__WHAT YOU HAVE TO DO__:
In the listing below, find every line with the string "this" and pull it out.

__COLLECTED MATERIAL__:
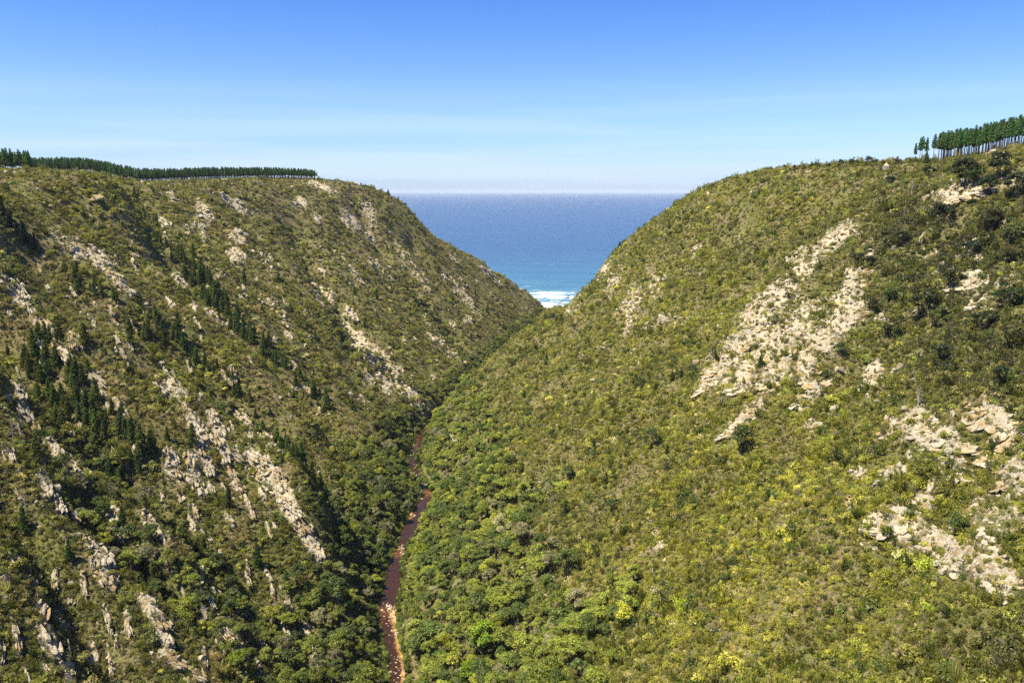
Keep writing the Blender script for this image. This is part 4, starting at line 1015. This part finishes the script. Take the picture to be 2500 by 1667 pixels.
# the woods along the river
def woods():
    n = 60000
    y = rs.uniform(150, 1345, n); rx = river_x(y); x = rx+rs.uniform(-150, 150, n)
    z = samp(Zg, x, y); fa = forest_amount(x, y, z)
    dr = np.abs(x-rx)
    ok = (rs.uniform(0, 1, n) < fa) & (dr > river_w(y)+1.1) & (z > .15)
    x, y, z, rx, fa = x[ok], y[ok], z[ok], rx[ok], fa[ok]
    # keep trees apart
    cell = {}; keep = []
    for i in range(len(x)):
        s = 3.9+(.5 if y[i] < 450 else .1); c = (int(x[i]//6), int(y[i]//6)); good = True
        for a in (-1, 0, 1):
            for b in (-1, 0, 1):
                for j in cell.get((c[0]+a, c[1]+b), ()):
                    if (x[i]-x[j])**2+(y[i]-y[j])**2 < s*s: good = False; break
                if not good: break
            if not good: break
        if good: cell.setdefault(c, []).append(i); keep.append(i)
    x, y, z, rx = x[keep], y[keep], z[keep], rx[keep]
    n = len(x); side = x > rx
    size = np.exp(rs.normal(0, .22, n))*np.where(y < 500, 1.0, .92)*.96
    size = np.where(np.abs(x-rx) < 8, size*.78, size)
    hue = rs.uniform(0, 1, n); patch = fbm(x/22, y/22, 2, 141)
    T = np.empty((n, 3)); T[:] = LEAFG
    T[hue < .30] = (.085, .115, .024); T[(hue > .62) & (hue < .82)] = (.17, .195, .028); T[(hue > .82) & (hue < .87)] = (.25, .26, .03); T[hue > .93] = (.21, .20, .09)
    T *= np.exp(rs.normal(0, .14, n))[:, None]*(1+.25*patch[:, None])
    T *= np.where(side, 1.5, 1.05)[:, None]
    nm = {0: 'deep green', 1: 'mid green', 2: 'light green', 3: 'yellow-green', 4: 'greyish green'}
    cls = np.where(hue < .30, 0, np.where(hue < .62, 1, np.where(hue < .82, 2, np.where(hue < .93, 3, 4))))
    cls = np.where((hue >= .90) & (hue <= .93), 1, cls)
    for i in range(n):
        sd = 'right' if side[i] else 'left'; q = float(size[i])
        random.choice(BROAD if rs.uniform() < .8 else BUSHY).put(x[i], y[i], z[i]-.4, float(rs.uniform(0, 6.28)), (q*float(rs.uniform(.9, 1.15)), q*float(rs.uniform(.9, 1.15)), q), tuple(np.clip(T[i], .01, .5)), '%s round tree, %s bank woods' % (nm[int(cls[i])], sd), 'tree', '%s trees in the %s bank woods' % (nm[int(cls[i])], sd))
    print('woods', n, time.time()-T0)
woods()
# trees that stand out by their colour
for (u, v, h, c, lab) in [(1185, 1600, 92, (.20, .30, .012), 'brightest lime green tree, broad crown, in the woods near the bottom of the river valley'),
                          (1060, 1210, 34, (.17, .26, .02), 'small lime green tree beside the narrow bend of the brown river'),
                          (1085, 1605, 60, (.22, .22, .015), 'yellowish green tree left of the brightest lime green tree'),
                          (1150, 1667, 70, (.17, .25, .015), 'lime green tree at the bottom edge of the photo right of the river'),
                          (1030, 1380, 62, (.20, .23, .015), 'yellow-green tree leaning over the right bank above the dark pool'),
                          (590, 1640, 66, (.15, .20, .015), 'bright green tree low on the left slope beside the deep shadow'),
                          (1097, 985, 12, (.15, .24, .02), 'tiny bright green tree at the far river bend under the right slope'),
                          (1030, 1196, 34, (.13, .17, .03), 'green tree on the gravel bar that hides the river narrows'), (1016, 1186, 26, (.10, .14, .03), 'small tree left of the river narrows, beside the gravel bar'), (1013, 1134, 28, (.12, .16, .03), 'green tree standing in mid-river above the narrows'), (1022, 1112, 22, (.15, .17, .05), 'small pale green tree on the far river island'),
                          (1355, 792, 26, (.022, .036, .016), 'dark tree clump filling the notch in front of the surf')]:
    put_px(BROAD, u, v, h, 8.0, c, lab, 'tree', None, 1.15)
# bleached dead trees and long bare trunks
for (u, v, h, lab) in [(2240, 1010, 70, 'leaning dead tree right of the big pale rock face'), (34, 1085, 70, 'bare dark dead tree at the left edge below the white rock rib'), (68, 1275, 74, 'tall bare trunk beside a shaded hollow on the left slope'),
                       (502, 1545, 80, 'dead tree with forked branches among rocks on the lower left slope'), (1655, 795, 30, 'thin white dead trunk on the green part of the right wall'), (1885, 650, 22, 'short white dead trunk above the pale rock band'), (1985, 985, 40, 'dead tree on the lower edge of the pale rock band'), (300, 1330, 50, 'grey dead tree above the steep gully on the near left slope'), (1280, 1445, 46, 'thin grey dead tree at the edge of the right bank woods'), (2225, 480, 40, 'thin dead stem in the scrub below the right plantation'), (660, 1270, 44, 'dead tree below the big pale rock rib')]:
    put_px(DEAD, u, v, h, 9.0, (.3, .3, .3), lab, 'dead tree')

# ------------------------------------------------------------------ outcrops, boulders, surf rocks
OUT_L = [outcrop_mesh(200+i, 22, (4.2, 1.5, 1.3), (1.5, .42, 1.1), (.15, .10, .05), M_ROCK if i % 3 else M_ROCKW) for i in range(5)]
OUT_R = [outcrop_mesh(220+i, 24, (4.0, 3.3, .5), (1.7, 1.2, .38), (.10, -.10, 0), M_ROCK if i % 3 == 0 else M_ROCKW) for i in range(5)]
OUT_F = [outcrop_mesh(240+i, 16, (3.2, 2.2, 1.3), (1.2, .9, .7), (.2, .1, 0), M_ROCKW if i % 3 else M_ROCK) for i in range(3)]
KL = [Kind('rock_outcrop', [], 2.6, m) for m in OUT_L]; KR = [Kind('rock_outcrop', [], 2.6, m) for m in OUT_R]; KF = [Kind('rock_outcrop', [], 2.6, m) for m in OUT_F]
n_out = 0
def outcrops():
    global n_out
    rr = random.Random(5)
    src = {}
    def frame(x, y, dx, dy):
        """orientation of the ground at x, y with the long axis along dx, dy"""
        e = 3.0; zx = (ground_at(x+e, y)-ground_at(x-e, y))/(2*e); zy = (ground_at(x, y+e)-ground_at(x, y-e))/(2*e)
        nrm = Vector((-zx, -zy, 1)).normalized(); nrm = (nrm*.75+Vector((0, 0, .25))).normalized()
        t = Vector((dx, dy, zx*dx+zy*dy)).normalized(); t = (t-nrm*t.dot(nrm)).normalized(); b = nrm.cross(t)
        return Matrix((t, b, nrm)).transposed()
    for (u, v, a, b, ang, s) in ROCKS:
        if s < .4: continue
        x, y, ok = px_world(u, v)
        if not ok: continue
        right = x > float(river_x(np.array([y]))[0])
        c, si = math.cos(R(ang)), math.sin(R(ang))
        # how many outcrops this patch of rock shows
        mpp = y/FPX; L = a*mpp; Wd = b*mpp
        n = max(1, int(round(L*Wd/(14. if s > .75 else 26.))))
        n = min(n, 7)
        for k in range(n):
            if n == 1: du = dv = 0
            else:
                p = ((k+.5)/n*2-1)*.85; q = rr.uniform(-.75, .75) if Wd > 3 else rr.uniform(-.3, .3)
                du = (p*a*c-q*b*si); dv = (p*a*si+q*b*c)
            x1, y1, ok1 = px_world(u+du, v+dv); x2, y2, ok2 = px_world(u+du+6*c, v+dv+6*si)
            if not (ok1 and ok2) or abs(y1-y) > 90: continue
            z1 = ground_at(x1, y1)
            if z1 < 2: continue
            far = y1 > 560
            lib = KF if far and not right else (KR if right else KL)
            mt = frame(x1, y1, x2-x1, y2-y1)
            base = 4.2 if not right else 3.6
            sc = min(1.7, max(.45, (L/max(1, n**.6))/base*.9))*rr.uniform(.8, 1.2)*(.75 if s < .75 else 1)
            sw = min(1.6, max(.5, Wd/ (1.6 if not right else 3.2)))*rr.uniform(.8, 1.15)*(.75 if s < .75 else 1)
            kd = rr.choice(lib); e_ = mt.to_euler(); nv = mt@Vector((0, 0, 1)); lc = Vector((x1, y1, z1))+nv*((.35 if not right else .05)*sc); szz = (sc, sw, min(sc, sw, 1.3)*rr.uniform(.8, 1.2))
            if right:
                if v < 560: g = 'pale rocks in the scrub under the right rim', 'pale broken rock under right rim'
                elif u < 1720 and v < 900: g = 'small orange-grey rocks on the far part of the right wall', 'small orange-grey seaward rock'
                elif v < 1090 and u < 2160: g = 'slabs of the big pale rock face on the right wall', 'cream slabs of big right rock face'
                elif v < 900: g = 'pale rocks on the shaded upper part of the right wall', 'pale rock amid darker scrub'
                elif v < 1200: g = 'honey coloured ledges on the right wall below the dark scrub', 'honey coloured layered ledge'
                else: g = 'ledges of the low right-hand rock face', 'golden ledge of low rock face'
            else:
                if v > 1330: g = 'upright white rock ribs on the lowest left slope', 'upright whitish rib in dark scrub'
                elif u < 350 and v > 690: g = 'thin pale rock ribs on the near left slope', 'thin pale rib on near left slope'
                elif u < 900 and v > 900: g = 'blocks of the big pale rock rib above the river', 'cream and rust block of big rib'
                elif 780 < u < 1080 and v > 770: g = 'ribbed rock of the cliff above the river bend', 'grey-orange ribbed cliff rock'
                elif u > 1080: g = 'grey rocks on the seaward end of the left wall', 'grey rock near headland end'
                else: g = 'small orange rocks on the upper left wall', 'orange-brown rock in upper scrub'
            kd.put(*lc, tuple(e_), szz, (1, 1, 1), g[1], 'rock', g[0]); n_out += 1
outcrops()
# loose stones lying in the gaps of the scrub
def stones():
    n = 60000; th = R(1)*rs.uniform(-40, 40, n); r_ = np.exp(rs.uniform(math.log(130), math.log(1350), n)); x = np.sin(th)*r_; y = np.cos(th)*r_
    z, rk = surface(x, y); z0 = samp(Zg, x, y); left = x < river_x(np.clip(y, 0, 1490)); u, v = to_px(x, y, z0)
    pat = fbm(x/26, y/26, 3, 151); stony = np.where(left, .30, .12)*sstep(-.05, .35, pat)
    stony = np.maximum(stony, .9*sstep(.12, .5, rk))
    stony = np.where((u > 1950) & (v < 1000) & (v > 560), np.maximum(stony, .22*sstep(-.1, .3, pat)), stony)
    ok = (rs.uniform(0, 1, n) < stony) & (z0 > 6) & (z0 < 222) & (y < 1340)
    x, y, z, r_ = x[ok], y[ok], z[ok], r_[ok]; n = len(x)
    def stone(seed, sz, mat):
        V, F = hull_block(np.random.default_rng(seed), sz, .4); me = bpy.data.meshes.new('stone'); me.from_pydata(V.tolist(), [], F); me.materials.append(mat); return me
    ms = [stone(300, (1, .7, .5), M_ROCK), stone(301, (1, .5, .7), M_ROCK), stone(302, (.8, .8, .4), M_ROCKW), stone(303, (1, .4, .9), M_ROCK), stone(304, (1, .6, .3), M_ROCKW)]
    s = np.clip(.0021*r_, .4, 1.7)*np.exp(rs.normal(0, .4, n)); 
    rot = np.stack([rs.normal(0, .35, n), rs.normal(0, .35, n), rs.uniform(0, 6.28, n)], 1)
    scatter('loose_stones', ms, np.stack([x, y, z+.15*s], 1), rot.astype(np.float32), np.stack([s, s, s*1.2], 1).astype(np.float32), rs.integers(0, 5, n).astype(np.int32), np.ones((n, 4), np.float32), 'pale loose stones and rubble scattered through the scrub', 'stones')
    print('stones', n, 'outcrops', n_out)
stones()
# boulders in the river
def boulders():
    rr = random.Random(9); ms = []
    mats = [M_ROCKW, M_ROCKW, M_ROCK]
    for i in range(4):
        V, F = hull_block(np.random.default_rng(330+i), (1, .8, .6), .45); me = bpy.data.meshes.new('boulder_mesh'); me.from_pydata(V.tolist(), [], F); me.materials.append(mats[i % 3]); ms.append(me)
    ks = [Kind('river_boulder', [], 1.0, m) for m in ms]
    def put(u, v, s, g, lab):
        a, b = ray(u, v); y = (0.4-CAMZ)/float(b); x = float(a)*y; rc = float(river_x(np.array([y]))[0]); w_ = float(river_w(np.array([y]))[0])+.8; x = rc+max(-w_, min(w_, x-rc))
        rr.choice(ks).put(x, y, .55, (rr.uniform(-.3, .3), rr.uniform(-.3, .3), rr.uniform(0, 6.28)), (s, s, s*.8), (1, 1, 1), lab, 'boulder', g)
    for k in range(120):
        v = rr.uniform(1480, 1667); f = (v-1480)/187; u = 964+28*f+rr.gauss(0, 1)*8-(rr.random()**2)*30
        put(u, v, rr.uniform(.22, .7), 'boulders along the sunny bank of the near river', 'amber boulder at sunny river edge')
    for (u0, v0, du, dv, n) in [(950, 1485, 20, 12, 18), (978, 1340, 9, 14, 16), (1020, 1212, 14, 9, 26), (1004, 1258, 12, 10, 12), (1006, 1095, 7, 16, 22), (1012, 1150, 8, 18, 10), (1034, 1185, 10, 10, 14), (988, 1368, 5, 5, 6)]:
        for k in range(n): put(u0+rr.gauss(0, .6)*du, v0+rr.gauss(0, .6)*dv, rr.uniform(.35, .95)*(1.2 if v0 < 1300 else 1), 'boulders at the riffles of the farther river', 'pale boulder at a river riffle')
boulders()
# black rocks awash in the surf
for i, (u, v, s, lab) in enumerate([(1384, 727, 3.2, 'long black rock awash at the back of the surf'), (1367, 741, 2.6, 'small black rock awash near the left of the surf foam'), (1372, 737, 2.0, 'tiny black rock in the middle of the white surf'), (1388, 724, 2.0, 'tiny black rock at the right end of the surf')]):
    a, b = ray(u, v); y = (0-CAMZ)/float(b); x = float(a)*y
    V, F = hull_block(np.random.default_rng(350+i), (s*2, s, 1.3), .5); me = bpy.data.meshes.new('surf_rock'); me.from_pydata(V.tolist(), [], F)
    me.materials.append(M_BARK); o = link('surf_rock', me, None, (x, y, .4), (0, 0, i)); tag(o, lab, 'rock')

settle({'pine_tree': 290, 'rock_outcrop': 290, 'broadleaf_tree': 290}, {'pine_tree': ('pine_woods', 'close-planted and far pines massed behind the nearer single pines', 'pine wood'), 'rock_outcrop': ('small_outcrops', 'smaller broken rock showing through the scrub on both walls', 'rocks'), 'broadleaf_tree': ('riverside_woods', 'green woods filling the valley floor along the river', 'woods')})
print('done', time.time()-T0)
# ------------------------------------------------------------------ sea air: one box of thin haze round everything
def build_haze():
    x, y0, y1, z0, z1 = 77000, -3000, 91000, -17, 262
    bm = bmesh.new(); bmesh.ops.create_cube(bm, size=1)
    for v in bm.verts: v.co = (v.co.x*2*x, y0+(v.co.y+.5)*(y1-y0), z0+(v.co.z+.5)*(z1-z0))
    me = bpy.data.meshes.new('haze'); bm.to_mesh(me); bm.free()
    m = bpy.data.materials.new('haze_air'); m.use_nodes = True; n = m.node_tree.nodes; n.clear()
    o_ = n.new('ShaderNodeOutputMaterial'); v = n.new('ShaderNodeVolumePrincipled'); v.inputs['Density'].default_value = HAZE; v.inputs['Color'].default_value = (.80, .90, 1, 1); v.inputs['Anisotropy'].default_value = .0
    m.node_tree.links.new(v.outputs[0], o_.inputs['Volume']); me.materials.append(m)
    o = link('haze', me); tag(o, 'thin pale sea haze filling the air of the valley', 'haze', kind='stuff')
HAZE = 2.0e-5
build_haze()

__TASK OUTPUT__:
Keep writing the Blender script for this image. This is part 4, starting at line 1015. This part finishes the script. Take the picture to be 2500 by 1667 pixels.
        # how many outcrops this patch of rock shows